When America joined the World War, he entered the service and became part of the 42nd Rainbow Division's  168th Infantry—made up mainly of Iowa National Guardsmen—and was sent to France. Since his division was one of the earliest  to arrive in France, John saw a lot of action and had a very dangerous job.  He  was a runner in the front line, tasked with carrying messages from his command post, through and over the trenches.

He would be awarded a Purple Heart for getting gassed by chemical weapons and being shot in the leg in August 1918 helping to stop the last German offensive of the war. When he returned to Iowa, he helped form an American Legion post, a group in which he remained active for the rest of his life.

Back stateside, he became a traveling salesman, with a long route through Texas and Oklahoma, but his heart was not in it. He decided to take advantage of the small funds available to  returning veterans and enrolled in Creighton University Law School in Omaha. He took the Iowa State Bar Exam and passed without needing to graduate. In 1927 he would meet, court, and marry Helen Brennan, a city  girl from Omaha. John and Helen moved to Griswold, Iowa, in 1932, where he practiced law and the couple raised their children, Maribeth and Jack. Doughboy John Dewitt died on 1 December 1975.


John Dewitt Reading a Burial Tribute to a Fellow Doughboy


A Selection from Searching for John Dewitt

May 1918 was unlike anything John Dewitt and the rest of the Iowa 168th had experienced —four turbulent weeks of continuous raids into no-man’s-land bookended by two memorable events. The month began with an unrelenting American bombardment of the German lines that started in the early morning hours of 1 May 1. It ended with an ominous and lethal phosgene gas attack on the Americans that killed or maimed scores of men.

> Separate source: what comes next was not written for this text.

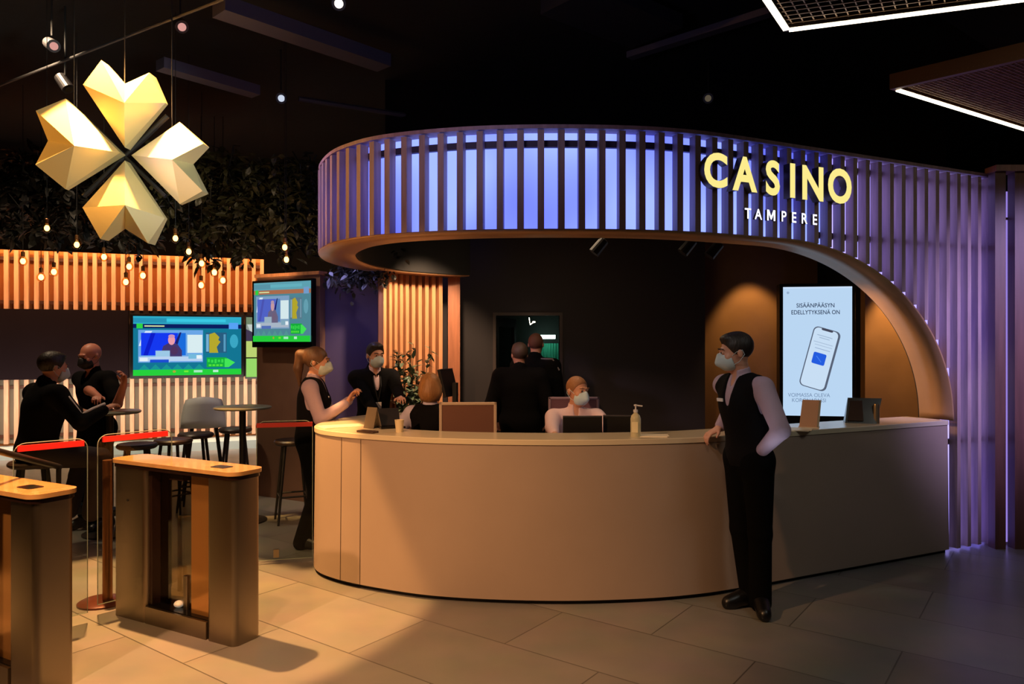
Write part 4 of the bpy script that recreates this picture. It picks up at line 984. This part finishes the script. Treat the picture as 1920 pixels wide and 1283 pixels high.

Still, despite the clamor, things were beginning to look up. The Americans were starting to make a difference in the four-year-old war, though the advances came at a great price. Patrols left the safety of the American lines to the point where they seemed nonstop. The Americans began to feel they dominated no-man’s-land. If he did not already know  by then, weeks into his job as a battalion runner, John Ryder  Dewitt had learned that war was a serious and unforgiving enterprise.

The phosgene attack at the end of the month, besides  offering a taste of the depths to which both the Germans  and Allies had sunk, prompted my grandfather to mention  the possibility of his own demise to his mother, which of course he shrugged off. In his letter home, he only hinted at the gas attack that caused his introspection— dancing, I suppose, with the censors about how much he could reveal. The attack had left him uncharacteristically pensive, when he wrote home:

May 28, 1918

At the Front

Well Mother dear, this is about all the news here I am able to tell. I think the people of Iowa will get quite a  shock between now and when you get this letter.

Don’t ever worry about me when you hear rumors, which I suppose circulate around. Wait until you get official  notification from Washington. If I am called, you may  rest assured I am not afraid to go to the Maker and that I  am better off. There is no reason to be alarmed. I just thought this was as good a time as any to write it. 

That gas is certainly awful stuff. I fear that more than anything else.

John

May was a month of heated battles, and for battalion runners, an abundance of chances to tease fate, or as my  grandfather phrased it, opportunities to meet his Maker. The momentum for the war had turned in favor of the Americans and Allies and he was swept up in the current.

In his dedication, Dr. John Chase wrote: "I hope this book will encourage families to ask their veteran relatives about their military service and not have to learn about it by reading long-lost letters 100 years later."